I think the world is locked into struggle between a heartless corporate neoliberalism and a rage-filled blood-and-soil nationalism, neither of which offers hope for the human future.

Pankaj Mishra, author of AGE OF ANGER (2017), said this is part of a conflict of ideas that originated with Voltaire and Rousseau in the 18th century and is still going on, all over the world, today.

Voltaire taught that if you give up your outworn prejudices, superstitions and customs, and embrace science, reason and commerce, you will gain the power to determine the course of your life, as well as enjoy a rising material standard of living.

His enemy, Rousseau, spoke for all those who were angry because this bargain was not kept, or because they rejected the bargain in the first place.

They included millions of people in Europe and North America in the 19th century and also billions in Asia and Africa in the 20th and 21st, who have been uprooted from village communities and left to fend for themselves in an unforgiving global economy.

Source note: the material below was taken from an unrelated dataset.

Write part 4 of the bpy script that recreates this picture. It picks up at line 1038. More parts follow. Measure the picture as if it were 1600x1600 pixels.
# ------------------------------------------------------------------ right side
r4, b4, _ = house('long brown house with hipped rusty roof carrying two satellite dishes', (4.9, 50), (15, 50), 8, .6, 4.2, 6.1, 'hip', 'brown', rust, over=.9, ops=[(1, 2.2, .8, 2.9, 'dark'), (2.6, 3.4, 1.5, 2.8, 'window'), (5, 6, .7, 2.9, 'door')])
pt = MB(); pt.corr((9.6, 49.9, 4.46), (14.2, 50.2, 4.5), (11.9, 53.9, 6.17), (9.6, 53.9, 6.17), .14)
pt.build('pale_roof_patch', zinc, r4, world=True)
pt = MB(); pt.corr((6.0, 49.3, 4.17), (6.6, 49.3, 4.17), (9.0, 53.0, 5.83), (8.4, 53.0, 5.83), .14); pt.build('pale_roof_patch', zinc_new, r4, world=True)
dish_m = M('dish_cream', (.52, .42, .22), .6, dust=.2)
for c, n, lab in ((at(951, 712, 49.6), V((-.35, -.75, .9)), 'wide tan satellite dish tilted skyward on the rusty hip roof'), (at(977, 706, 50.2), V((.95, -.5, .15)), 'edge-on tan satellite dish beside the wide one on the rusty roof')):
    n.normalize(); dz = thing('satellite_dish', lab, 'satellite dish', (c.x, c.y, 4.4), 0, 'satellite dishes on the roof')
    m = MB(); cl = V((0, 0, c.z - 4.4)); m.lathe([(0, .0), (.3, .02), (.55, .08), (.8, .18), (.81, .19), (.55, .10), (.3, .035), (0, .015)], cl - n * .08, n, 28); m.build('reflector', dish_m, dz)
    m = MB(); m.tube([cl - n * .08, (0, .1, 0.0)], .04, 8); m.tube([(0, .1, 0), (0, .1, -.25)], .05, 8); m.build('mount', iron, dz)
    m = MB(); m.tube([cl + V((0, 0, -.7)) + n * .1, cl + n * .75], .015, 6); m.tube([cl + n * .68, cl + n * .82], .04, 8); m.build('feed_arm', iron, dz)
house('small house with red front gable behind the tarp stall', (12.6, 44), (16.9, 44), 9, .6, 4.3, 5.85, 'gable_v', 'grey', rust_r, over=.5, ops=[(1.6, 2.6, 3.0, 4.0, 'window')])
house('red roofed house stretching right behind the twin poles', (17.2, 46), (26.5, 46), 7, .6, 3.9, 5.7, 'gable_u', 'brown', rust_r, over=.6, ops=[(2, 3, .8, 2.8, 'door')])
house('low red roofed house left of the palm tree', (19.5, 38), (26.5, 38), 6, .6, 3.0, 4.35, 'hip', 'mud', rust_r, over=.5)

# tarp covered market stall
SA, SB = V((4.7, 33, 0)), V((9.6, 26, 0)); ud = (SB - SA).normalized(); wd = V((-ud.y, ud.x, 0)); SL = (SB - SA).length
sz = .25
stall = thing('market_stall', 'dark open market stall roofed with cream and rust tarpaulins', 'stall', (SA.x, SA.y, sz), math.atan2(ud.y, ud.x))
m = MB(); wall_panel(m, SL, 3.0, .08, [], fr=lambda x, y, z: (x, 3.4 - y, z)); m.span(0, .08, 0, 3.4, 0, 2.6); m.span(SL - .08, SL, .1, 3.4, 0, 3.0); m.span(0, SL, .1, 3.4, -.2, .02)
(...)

Voltaire, although a brave defender of religious and intellectual freedom, despised the ignorant masses.  He admired “enlightened” despots, such as Frederick the Great and Catherine the Great, for trying to force their unwilling subjects to adopt modern—that is, French—ways of life.

Rousseau cared nothing for modernization.  His ideal was an imaginary Sparta, an austere, primitive and close-knit society of brave warriors.   He thought it unimportant that Spartan warriors were predatory and merciless to others.  What mattered was their comradeship with each other, and also their manliness.

Another theme of Rousseau, in contrast to Voltaire, is the need for manliness and the corresponding need to keep women in their place.   Once again, this is an example of Rousseau wanting something he didn’t have.  He was never able to fulfill the traditional role of the male, which is to be a protector and provider for women and children.